Talvez, pensou, ela pudesse ver cada planilha como degrau para a independência que sonhava: o curso online de fotografia que desejava lançar há anos. Foi então que Julián, colega chileno, confidenciou que largaria o emprego para viajar com uma ONG. Kierkegaard e Sartre teriam aprovado: existir é escolher-se, assumir riscos, viver autenticamente ainda que o mundo julgue absurdo.
No fim do expediente, o chefe avisou que o banco de horas seria alterado para exigir mais presença física. Um murmúrio de desânimo tomou a sala. Clara lembrou de Freud lendo num café: a cultura impõe renúncias que estrangulam desejos, fazendo da felicidade algo sempre incompleto.
Marcuse diria que só repensando as estruturas — talvez migrando para jornada flexível, cooperativas ou renda básica — se abriria espaço para alegria menos reprimida. Clara sentiu o peso de ter de negociar cada pequena parcela de tempo livre com um sistema maior que ela.
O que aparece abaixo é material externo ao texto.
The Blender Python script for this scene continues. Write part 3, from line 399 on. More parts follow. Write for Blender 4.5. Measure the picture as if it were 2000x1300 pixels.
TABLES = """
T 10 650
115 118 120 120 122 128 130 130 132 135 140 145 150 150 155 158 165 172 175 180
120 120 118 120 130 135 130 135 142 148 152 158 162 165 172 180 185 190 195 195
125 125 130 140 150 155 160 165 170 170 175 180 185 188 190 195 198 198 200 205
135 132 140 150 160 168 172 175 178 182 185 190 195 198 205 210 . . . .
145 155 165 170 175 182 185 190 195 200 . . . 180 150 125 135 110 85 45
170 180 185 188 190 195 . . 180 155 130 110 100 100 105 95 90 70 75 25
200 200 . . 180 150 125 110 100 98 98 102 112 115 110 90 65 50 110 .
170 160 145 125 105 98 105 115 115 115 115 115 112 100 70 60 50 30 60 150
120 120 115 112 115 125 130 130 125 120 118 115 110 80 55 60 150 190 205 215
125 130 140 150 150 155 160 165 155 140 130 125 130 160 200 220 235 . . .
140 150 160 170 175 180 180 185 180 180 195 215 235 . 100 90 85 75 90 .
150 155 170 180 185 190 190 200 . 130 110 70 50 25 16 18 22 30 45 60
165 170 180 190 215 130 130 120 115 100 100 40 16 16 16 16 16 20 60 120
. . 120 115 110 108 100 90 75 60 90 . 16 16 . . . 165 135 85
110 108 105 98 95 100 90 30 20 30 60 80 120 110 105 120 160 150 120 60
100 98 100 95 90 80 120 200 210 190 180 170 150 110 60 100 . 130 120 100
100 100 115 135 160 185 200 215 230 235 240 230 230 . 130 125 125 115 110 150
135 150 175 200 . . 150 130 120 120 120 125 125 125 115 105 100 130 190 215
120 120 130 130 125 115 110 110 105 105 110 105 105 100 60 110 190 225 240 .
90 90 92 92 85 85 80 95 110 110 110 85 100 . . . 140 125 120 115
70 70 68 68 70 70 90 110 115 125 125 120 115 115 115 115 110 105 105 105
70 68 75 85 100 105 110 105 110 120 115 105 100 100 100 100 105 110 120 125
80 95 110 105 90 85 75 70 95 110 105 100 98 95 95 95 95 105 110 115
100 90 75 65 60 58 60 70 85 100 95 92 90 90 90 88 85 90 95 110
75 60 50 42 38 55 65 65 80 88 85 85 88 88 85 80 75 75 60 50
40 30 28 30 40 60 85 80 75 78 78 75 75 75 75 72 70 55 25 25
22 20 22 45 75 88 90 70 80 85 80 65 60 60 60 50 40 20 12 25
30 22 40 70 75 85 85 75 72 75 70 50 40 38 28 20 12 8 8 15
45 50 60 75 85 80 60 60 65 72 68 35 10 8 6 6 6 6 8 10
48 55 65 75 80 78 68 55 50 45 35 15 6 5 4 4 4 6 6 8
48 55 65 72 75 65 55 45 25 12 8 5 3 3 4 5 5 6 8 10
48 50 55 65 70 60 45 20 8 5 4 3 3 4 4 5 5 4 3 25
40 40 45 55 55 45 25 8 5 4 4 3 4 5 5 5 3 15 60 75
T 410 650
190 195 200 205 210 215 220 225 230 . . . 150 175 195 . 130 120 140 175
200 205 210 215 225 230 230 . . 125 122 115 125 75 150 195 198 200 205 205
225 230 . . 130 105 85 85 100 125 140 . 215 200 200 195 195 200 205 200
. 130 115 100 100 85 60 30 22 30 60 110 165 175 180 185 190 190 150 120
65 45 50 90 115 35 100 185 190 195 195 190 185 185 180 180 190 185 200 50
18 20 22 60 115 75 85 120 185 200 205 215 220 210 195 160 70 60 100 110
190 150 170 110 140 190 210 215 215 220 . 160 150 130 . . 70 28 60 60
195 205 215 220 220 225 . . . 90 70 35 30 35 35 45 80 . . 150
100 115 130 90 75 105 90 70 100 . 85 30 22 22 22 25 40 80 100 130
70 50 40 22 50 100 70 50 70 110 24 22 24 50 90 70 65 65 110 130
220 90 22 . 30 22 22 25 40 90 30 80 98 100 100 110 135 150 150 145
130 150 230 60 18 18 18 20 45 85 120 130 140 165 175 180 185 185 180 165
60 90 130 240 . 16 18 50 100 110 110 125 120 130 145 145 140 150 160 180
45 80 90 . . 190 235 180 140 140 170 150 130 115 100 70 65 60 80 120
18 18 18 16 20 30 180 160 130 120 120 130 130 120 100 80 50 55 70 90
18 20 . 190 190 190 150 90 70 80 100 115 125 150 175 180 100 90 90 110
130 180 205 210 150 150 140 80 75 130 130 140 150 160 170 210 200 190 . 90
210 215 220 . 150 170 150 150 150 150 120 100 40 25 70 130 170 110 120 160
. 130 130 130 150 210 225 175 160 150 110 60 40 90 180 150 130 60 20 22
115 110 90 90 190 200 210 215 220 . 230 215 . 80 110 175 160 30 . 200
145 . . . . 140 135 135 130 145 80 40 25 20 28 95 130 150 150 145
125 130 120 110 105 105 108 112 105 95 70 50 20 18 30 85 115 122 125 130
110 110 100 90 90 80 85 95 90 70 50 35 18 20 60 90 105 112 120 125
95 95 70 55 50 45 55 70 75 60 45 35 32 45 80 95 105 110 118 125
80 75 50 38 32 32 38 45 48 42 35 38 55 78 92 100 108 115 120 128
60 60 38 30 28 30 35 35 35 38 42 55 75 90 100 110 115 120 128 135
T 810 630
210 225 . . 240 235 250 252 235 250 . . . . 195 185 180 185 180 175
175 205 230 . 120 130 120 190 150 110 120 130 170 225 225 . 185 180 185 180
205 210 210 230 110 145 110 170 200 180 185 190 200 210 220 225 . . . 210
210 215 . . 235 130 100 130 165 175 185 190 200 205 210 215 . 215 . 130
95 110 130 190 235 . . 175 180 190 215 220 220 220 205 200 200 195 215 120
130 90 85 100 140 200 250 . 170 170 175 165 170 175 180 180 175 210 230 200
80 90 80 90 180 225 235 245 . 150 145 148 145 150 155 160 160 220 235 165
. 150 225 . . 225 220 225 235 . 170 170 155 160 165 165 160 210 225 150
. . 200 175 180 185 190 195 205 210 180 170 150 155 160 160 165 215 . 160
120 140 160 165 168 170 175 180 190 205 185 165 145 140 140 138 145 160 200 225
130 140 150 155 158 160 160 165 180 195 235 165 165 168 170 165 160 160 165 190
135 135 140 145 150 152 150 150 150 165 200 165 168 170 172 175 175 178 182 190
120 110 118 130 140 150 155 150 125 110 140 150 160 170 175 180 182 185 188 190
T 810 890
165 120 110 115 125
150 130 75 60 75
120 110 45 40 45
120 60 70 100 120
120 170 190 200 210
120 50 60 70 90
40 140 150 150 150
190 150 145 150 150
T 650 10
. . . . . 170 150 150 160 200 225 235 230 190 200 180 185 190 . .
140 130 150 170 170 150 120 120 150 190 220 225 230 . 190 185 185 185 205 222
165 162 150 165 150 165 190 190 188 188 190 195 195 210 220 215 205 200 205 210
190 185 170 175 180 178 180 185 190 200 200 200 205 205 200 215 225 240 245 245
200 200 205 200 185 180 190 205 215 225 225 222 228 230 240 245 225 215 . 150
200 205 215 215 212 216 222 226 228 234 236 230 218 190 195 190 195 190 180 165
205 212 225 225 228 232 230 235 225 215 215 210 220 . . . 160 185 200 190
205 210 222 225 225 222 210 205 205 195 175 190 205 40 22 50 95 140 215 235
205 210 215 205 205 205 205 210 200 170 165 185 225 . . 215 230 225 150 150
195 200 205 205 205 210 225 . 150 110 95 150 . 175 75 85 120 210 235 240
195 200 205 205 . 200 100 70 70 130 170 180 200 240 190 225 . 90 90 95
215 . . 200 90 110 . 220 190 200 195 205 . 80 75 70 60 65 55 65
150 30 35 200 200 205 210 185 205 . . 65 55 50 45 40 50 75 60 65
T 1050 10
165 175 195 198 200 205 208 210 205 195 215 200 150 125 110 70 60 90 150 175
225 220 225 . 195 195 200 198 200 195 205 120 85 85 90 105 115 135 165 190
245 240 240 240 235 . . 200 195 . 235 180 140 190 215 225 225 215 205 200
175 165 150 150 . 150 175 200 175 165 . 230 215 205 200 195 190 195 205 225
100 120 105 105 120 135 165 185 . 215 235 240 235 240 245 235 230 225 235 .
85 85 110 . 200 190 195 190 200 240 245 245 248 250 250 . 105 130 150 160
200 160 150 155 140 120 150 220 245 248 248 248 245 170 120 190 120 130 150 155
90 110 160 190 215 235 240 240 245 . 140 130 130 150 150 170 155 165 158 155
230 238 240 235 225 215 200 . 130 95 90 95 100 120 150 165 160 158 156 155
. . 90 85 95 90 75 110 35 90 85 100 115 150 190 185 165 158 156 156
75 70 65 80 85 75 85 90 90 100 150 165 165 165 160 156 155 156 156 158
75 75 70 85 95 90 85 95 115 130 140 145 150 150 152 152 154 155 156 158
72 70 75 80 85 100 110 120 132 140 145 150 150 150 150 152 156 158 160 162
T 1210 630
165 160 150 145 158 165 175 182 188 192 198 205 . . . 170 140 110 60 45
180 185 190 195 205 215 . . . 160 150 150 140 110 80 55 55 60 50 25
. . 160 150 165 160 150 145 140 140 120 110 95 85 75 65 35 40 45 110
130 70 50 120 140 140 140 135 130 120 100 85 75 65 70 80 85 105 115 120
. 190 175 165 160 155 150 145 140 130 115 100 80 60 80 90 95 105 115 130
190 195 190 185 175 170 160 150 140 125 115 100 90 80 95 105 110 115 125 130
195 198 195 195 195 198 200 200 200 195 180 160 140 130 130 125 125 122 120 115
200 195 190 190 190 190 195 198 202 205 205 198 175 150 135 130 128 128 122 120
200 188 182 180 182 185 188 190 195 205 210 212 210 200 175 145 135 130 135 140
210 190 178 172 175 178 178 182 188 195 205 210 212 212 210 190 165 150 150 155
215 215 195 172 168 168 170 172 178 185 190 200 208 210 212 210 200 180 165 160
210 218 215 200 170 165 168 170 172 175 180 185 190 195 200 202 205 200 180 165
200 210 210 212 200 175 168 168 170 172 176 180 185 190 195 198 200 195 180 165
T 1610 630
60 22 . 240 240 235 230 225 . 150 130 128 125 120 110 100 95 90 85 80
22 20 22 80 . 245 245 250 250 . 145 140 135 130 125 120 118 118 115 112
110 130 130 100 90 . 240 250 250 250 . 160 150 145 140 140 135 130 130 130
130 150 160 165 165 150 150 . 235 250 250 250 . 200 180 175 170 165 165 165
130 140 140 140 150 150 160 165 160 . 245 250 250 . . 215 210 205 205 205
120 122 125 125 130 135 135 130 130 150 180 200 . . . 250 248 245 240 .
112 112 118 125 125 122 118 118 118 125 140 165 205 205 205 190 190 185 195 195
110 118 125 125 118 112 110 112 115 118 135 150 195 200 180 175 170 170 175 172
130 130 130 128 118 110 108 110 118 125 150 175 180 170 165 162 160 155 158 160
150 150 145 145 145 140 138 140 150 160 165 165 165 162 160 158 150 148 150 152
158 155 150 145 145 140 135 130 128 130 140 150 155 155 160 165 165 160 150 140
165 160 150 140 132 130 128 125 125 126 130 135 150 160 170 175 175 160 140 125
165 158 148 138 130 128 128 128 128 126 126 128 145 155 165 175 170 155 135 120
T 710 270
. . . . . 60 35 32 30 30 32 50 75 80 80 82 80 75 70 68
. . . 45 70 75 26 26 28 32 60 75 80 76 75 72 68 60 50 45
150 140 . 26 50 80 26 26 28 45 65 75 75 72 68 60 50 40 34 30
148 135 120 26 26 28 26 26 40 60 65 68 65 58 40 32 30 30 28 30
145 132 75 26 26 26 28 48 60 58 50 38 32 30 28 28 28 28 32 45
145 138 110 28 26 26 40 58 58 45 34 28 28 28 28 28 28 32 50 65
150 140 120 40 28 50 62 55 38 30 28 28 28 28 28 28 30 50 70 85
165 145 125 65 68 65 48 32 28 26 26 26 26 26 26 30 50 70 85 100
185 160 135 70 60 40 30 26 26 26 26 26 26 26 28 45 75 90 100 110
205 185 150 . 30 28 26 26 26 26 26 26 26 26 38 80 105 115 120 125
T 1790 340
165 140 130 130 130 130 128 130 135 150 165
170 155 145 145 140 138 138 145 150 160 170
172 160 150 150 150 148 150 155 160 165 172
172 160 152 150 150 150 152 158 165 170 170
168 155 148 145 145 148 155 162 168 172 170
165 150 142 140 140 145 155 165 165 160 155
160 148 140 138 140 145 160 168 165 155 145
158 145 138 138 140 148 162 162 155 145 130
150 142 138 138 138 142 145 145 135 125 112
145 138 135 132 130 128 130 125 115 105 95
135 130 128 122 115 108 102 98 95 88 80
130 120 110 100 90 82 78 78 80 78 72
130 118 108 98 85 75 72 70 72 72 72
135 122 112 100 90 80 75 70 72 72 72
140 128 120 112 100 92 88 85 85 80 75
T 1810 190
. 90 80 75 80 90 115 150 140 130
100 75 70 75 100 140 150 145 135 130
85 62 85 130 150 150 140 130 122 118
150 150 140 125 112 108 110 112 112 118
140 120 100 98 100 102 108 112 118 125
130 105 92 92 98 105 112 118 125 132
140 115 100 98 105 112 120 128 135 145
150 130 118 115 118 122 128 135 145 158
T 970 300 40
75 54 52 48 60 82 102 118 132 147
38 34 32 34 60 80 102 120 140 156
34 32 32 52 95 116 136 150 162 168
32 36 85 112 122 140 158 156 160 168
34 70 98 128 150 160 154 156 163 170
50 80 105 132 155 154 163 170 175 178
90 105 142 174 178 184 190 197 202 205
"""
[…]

Antes de voltar para casa, decidiu caminhar.
No parque, viu um grupo praticando meditação guiada. A instrutora citava a pesquisa contemporânea sobre bem-estar subjetivo: pessoas relatam mais satisfação quando dormem bem, cultivam vínculos e têm senso de propósito maior que elas.
Falou também de mindfulness budista, a atenção plena que estabiliza a mente ao observar sensações sem julgá-las. Por fim, distribuiu cartões com os cinco pilares PERMA da Psicologia Positiva: emoções positivas, engajamento, relacionamentos, significado e realizações.
Clara testou ali mesmo: respirou fundo, notou o aroma de terra molhada, lembrou-se de uma amiga querida, pensou no projeto de ensino de fotografia e sorriu discretamente. Parecia um mini-laboratório de todas as teorias que encontrara ao longo do dia.
No caminho de volta, o temporal cessou e o asfalto refletiu as luzes da cidade. Clara compreendeu que nenhuma teoria é receita pronta, mas cada uma oferece lentes diferentes. Unir virtude, propósito, prazer equilibrado, aceitação do inevitável, laços humanos, serviço aos outros e autoconsciência — esse mosaico, ajustado diariamente, talvez seja a arte possível de ser feliz e o mais importante, um ato de escolha a partir da realidade que se vive.